-- Recorded information --
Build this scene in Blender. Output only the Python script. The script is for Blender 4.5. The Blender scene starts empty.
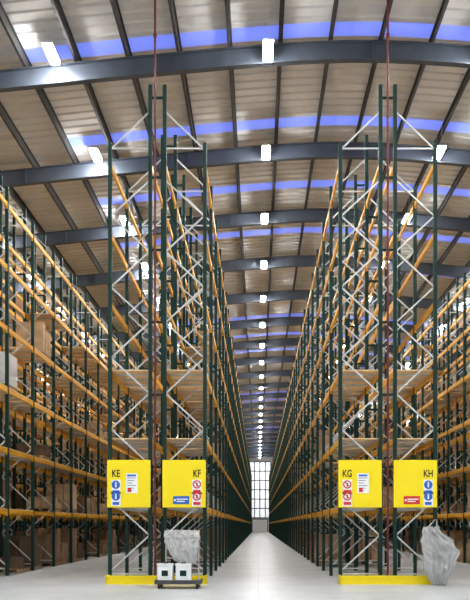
import bpy, math, random
from mathutils import Vector, noise
random.seed(11)
sc=bpy.context.scene
sc.view_settings.view_transform='Standard'
sc.view_settings.look='None'
sc.view_settings.gamma=.92

# ---------------------------------------------------------------- materials
def mat(name,col,rough=.5,metal=0,emit=None,es=0,noise_amt=0,noise_scale=3,alpha=None,bump=0,spec=None):
    m=bpy.data.materials.new(name); m.use_nodes=True
    nt=m.node_tree; b=nt.nodes['Principled BSDF']
    b.inputs['Base Color'].default_value=(*col,1)
    b.inputs['Roughness'].default_value=rough
    b.inputs['Metallic'].default_value=metal
    if spec is not None: b.inputs['Specular IOR Level'].default_value=spec
    if emit:
        b.inputs['Emission Color'].default_value=(*emit,1)
        b.inputs['Emission Strength'].default_value=es
    if noise_amt or bump:
        tc=nt.nodes.new('ShaderNodeTexCoord'); n=nt.nodes.new('ShaderNodeTexNoise')
        n.inputs['Scale'].default_value=noise_scale; n.inputs['Detail'].default_value=4
        nt.links.new(tc.outputs['Object'],n.inputs['Vector'])
        if noise_amt:
            r=nt.nodes.new('ShaderNodeValToRGB')
            r.color_ramp.elements[0].position=.3; r.color_ramp.elements[1].position=.7
            r.color_ramp.elements[0].color=(*[c*(1-noise_amt) for c in col],1)
            r.color_ramp.elements[1].color=(*[min(1,c*(1+noise_amt)) for c in col],1)
            nt.links.new(n.outputs['Fac'],r.inputs['Fac'])
            nt.links.new(r.outputs['Color'],b.inputs['Base Color'])
        if bump:
            bp=nt.nodes.new('ShaderNodeBump'); bp.inputs['Strength'].default_value=bump
            nt.links.new(n.outputs['Fac'],bp.inputs['Height']); nt.links.new(bp.outputs['Normal'],b.inputs['Normal'])
    if alpha is not None: b.inputs['Alpha'].default_value=alpha
    return m
M_GREEN=mat('rack_green_paint',(.004,.030,.022),.5,noise_amt=.15,spec=.3)
M_GALV=mat('galvanised_steel',(.55,.57,.57),.4,.35,noise_amt=.1)
M_BEAM=mat('rack_beam_yellow',(.70,.36,.012),.45,noise_amt=.1)
M_WOOD=mat('chipboard_deck',(.78,.58,.34),.75,noise_amt=.1,noise_scale=5)
M_CARD=mat('cardboard',(.28,.175,.10),.85,noise_amt=.2)
M_CARD2=mat('cardboard_light',(.50,.36,.22),.85,noise_amt=.2)
M_CARD3=mat('cardboard_dark',(.12,.08,.05),.85,noise_amt=.2)
M_WRAP=mat('stretch_wrap',(.66,.68,.69),.3,noise_amt=.1)
M_PALLET=mat('pallet_timber',(.35,.25,.15),.8,noise_amt=.2)
M_YEL=mat('sign_yellow',(.88,.70,.002),.45)
M_BLACK=mat('black_print',(.01,.01,.01),.6)
M_WHITE=mat('white_plastic',(.8,.82,.82),.4)
M_BLUE=mat('sign_blue',(.02,.12,.5),.4)
M_RED=mat('sign_red',(.6,.02,.02),.4)
M_PIPE=mat('sprinkler_red',(.13,.018,.015),.5)
M_RAFT=mat('rafter_bluegrey',(.06,.072,.095),.5,noise_amt=.08)
M_PURL=mat('purlin_steel',(.045,.044,.043),.6)
M_ROOF=mat('roof_liner',(.56,.56,.555),.6,noise_amt=.06,noise_scale=.4)
M_WALL=mat('wall_cladding',(.6,.62,.63),.6,noise_amt=.04)
M_SKY=mat('skylight_blue',(.2,.25,.6),.4,emit=(.14,.21,.82),es=.95)
M_LAMP=mat('lamp_diffuser',(1,1,1),.4,emit=(1,.99,.97),es=290)
M_HOUS=mat('lamp_housing',(.7,.7,.7),.4)
M_WIN=mat('window_daylight',(.7,.75,.8),.2,emit=(.92,.96,1),es=.72)
M_FRAME=mat('window_frame',(.12,.13,.14),.5)
M_RUB=mat('rubber',(.02,.02,.02),.7)
M_DGREY=mat('dark_grey_steel',(.06,.065,.07),.5)
def bag_mat():
    m=bpy.data.materials.new('polythene_film'); m.use_nodes=True
    nt=m.node_tree; b=nt.nodes['Principled BSDF']; out=nt.nodes['Material Output']
    b.inputs['Base Color'].default_value=(.72,.73,.73,1); b.inputs['Roughness'].default_value=.25
    tc=nt.nodes.new('ShaderNodeTexCoord'); mp=nt.nodes.new('ShaderNodeMapping'); mp.inputs['Scale'].default_value=(9,9,2.2)
    n=nt.nodes.new('ShaderNodeTexNoise'); n.inputs['Scale'].default_value=1; n.inputs['Detail'].default_value=3; n.inputs['Distortion'].default_value=.8
    bp=nt.nodes.new('ShaderNodeBump'); bp.inputs['Strength'].default_value=.7; bp.inputs['Distance'].default_value=.08
    nt.links.new(tc.outputs['Object'],mp.inputs['Vector']); nt.links.new(mp.outputs['Vector'],n.inputs['Vector'])
    nt.links.new(n.outputs['Fac'],bp.inputs['Height']); nt.links.new(bp.outputs['Normal'],b.inputs['Normal'])
    tr=nt.nodes.new('ShaderNodeBsdfTranslucent'); tr.inputs['Color'].default_value=(.75,.76,.76,1)
    tp=nt.nodes.new('ShaderNodeBsdfTransparent')
    m1=nt.nodes.new('ShaderNodeMixShader'); m1.inputs[0].default_value=.35
    m2=nt.nodes.new('ShaderNodeMixShader'); m2.inputs[0].default_value=.16
    nt.links.new(b.outputs[0],m1.inputs[1]); nt.links.new(tr.outputs[0],m1.inputs[2])
    nt.links.new(m1.outputs[0],m2.inputs[1]); nt.links.new(tp.outputs[0],m2.inputs[2])
    nt.links.new(m2.outputs[0],out.inputs['Surface'])
    return m
M_BAG=bag_mat()

def floor_mat():
    m=bpy.data.materials.new('polished_concrete'); m.use_nodes=True
    nt=m.node_tree; b=nt.nodes['Principled BSDF']
    tc=nt.nodes.new('ShaderNodeTexCoord')
    n=nt.nodes.new('ShaderNodeTexNoise'); n.inputs['Scale'].default_value=.6; n.inputs['Detail'].default_value=8; n.inputs['Roughness'].default_value=.65
    nt.links.new(tc.outputs['Object'],n.inputs['Vector'])
    r=nt.nodes.new('ShaderNodeValToRGB'); r.color_ramp.elements[0].position=.3; r.color_ramp.elements[1].position=.72
    r.color_ramp.elements[0].color=(.43,.455,.465,1); r.color_ramp.elements[1].color=(.60,.625,.635,1)
    nt.links.new(n.outputs['Fac'],r.inputs['Fac'])
    br=nt.nodes.new('ShaderNodeTexBrick'); br.offset=0; br.inputs['Scale'].default_value=1
    br.inputs['Brick Width'].default_value=6.36; br.inputs['Row Height'].default_value=6.3; br.inputs['Mortar Size'].default_value=.008
    br.inputs['Color1'].default_value=(1,1,1,1); br.inputs['Color2'].default_value=(1,1,1,1); br.inputs['Mortar'].default_value=(.6,.6,.6,1)
    nt.links.new(tc.outputs['Object'],br.inputs['Vector'])
    mx=nt.nodes.new('ShaderNodeMix'); mx.data_type='RGBA'; mx.blend_type='MULTIPLY'; mx.inputs[0].default_value=1
    nt.links.new(r.outputs['Color'],mx.inputs[6]); nt.links.new(br.outputs['Color'],mx.inputs[7])
    nt.links.new(mx.outputs[2],b.inputs['Base Color'])
    b.inputs['Roughness'].default_value=.38
    b.inputs['Specular IOR Level'].default_value=.3
    return m
M_FLOOR=floor_mat()

# ---------------------------------------------------------------- mesh builder
class MB:
    def __init__(s): s.v=[];s.f=[];s.mi=[];s.mats=[]
    def m(s,mt):
        if mt not in s.mats: s.mats.append(mt)
        return s.mats.index(mt)
    def box(s,x0,x1,y0,y1,z0,z1,mt):
        k=len(s.v); i=s.m(mt)
        s.v+=[(x0,y0,z0),(x1,y0,z0),(x1,y1,z0),(x0,y1,z0),(x0,y0,z1),(x1,y0,z1),(x1,y1,z1),(x0,y1,z1)]
        for f in [(0,3,2,1),(4,5,6,7),(0,1,5,4),(1,2,6,5),(2,3,7,6),(3,0,4,7)]:
            s.f.append(tuple(k+a for a in f)); s.mi.append(i)
    def bar(s,p,q,w,t,mt):
        p=Vector(p);q=Vector(q);d=(q-p).normalized()
        up=Vector((0,1,0)) if abs(d.y)<.9 else Vector((0,0,1))
        a=d.cross(up).normalized()*w/2; b=d.cross(a).normalized()*t/2
        k=len(s.v); i=s.m(mt)
        for o in (p,q):
            for c in (-a-b,a-b,a+b,-a+b): s.v.append(tuple(o+c))
        for f in [(0,3,2,1),(4,5,6,7),(0,1,5,4),(1,2,6,5),(2,3,7,6),(3,0,4,7)]:
            s.f.append(tuple(k+a_ for a_ in f)); s.mi.append(i)
    def cyl(s,p,q,r,mt,n=12,r2=None):
        p=Vector(p);q=Vector(q);d=(q-p).normalized(); r2=r if r2 is None else r2
        up=Vector((0,0,1)) if abs(d.z)<.9 else Vector((1,0,0))
        a=d.cross(up).normalized(); b=d.cross(a).normalized(); k=len(s.v); i=s.m(mt)
        for o,rr in ((p,r),(q,r2)):
            for j in range(n):
                t=2*math.pi*j/n; s.v.append(tuple(o+a*math.cos(t)*rr+b*math.sin(t)*rr))
        for j in range(n):
            s.f.append((k+j,k+(j+1)%n,k+n+(j+1)%n,k+n+j)); s.mi.append(i)
        s.f.append(tuple(k+j for j in reversed(range(n)))); s.mi.append(i)
        s.f.append(tuple(k+n+j for j in range(n))); s.mi.append(i)
    def obj(s,name,parent=None,loc=(0,0,0),bevel=0,smooth=False):
        me=bpy.data.meshes.new(name); me.from_pydata(s.v,[],s.f)
        for mt in s.mats: me.materials.append(mt)
        me.polygons.foreach_set('material_index',s.mi)
        if smooth: me.polygons.foreach_set('use_smooth',[True]*len(s.f))
        me.update()
        o=bpy.data.objects.new(name,me); sc.collection.objects.link(o); o.location=loc
        if parent: o.parent=parent
        if bevel:
            b=o.modifiers.new('bevel','BEVEL'); b.width=bevel; b.segments=2
        return o
def empty(name,loc=(0,0,0)):
    e=bpy.data.objects.new(name,None); e.location=loc; e.empty_display_size=.3; sc.collection.objects.link(e); return e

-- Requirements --
Reproduce exactly the run of lines that opens the listing and closes with the line holding "sc.view_settings.gamma=.92". Pictures are excluded.

-- Written response --
Build this scene in Blender. Output only the Python script. The script is for Blender 4.5. The Blender scene starts empty.
import bpy, math, random
from mathutils import Vector, noise
random.seed(11)
sc=bpy.context.scene
sc.view_settings.view_transform='Standard'
sc.view_settings.look='None'
sc.view_settings.gamma=.92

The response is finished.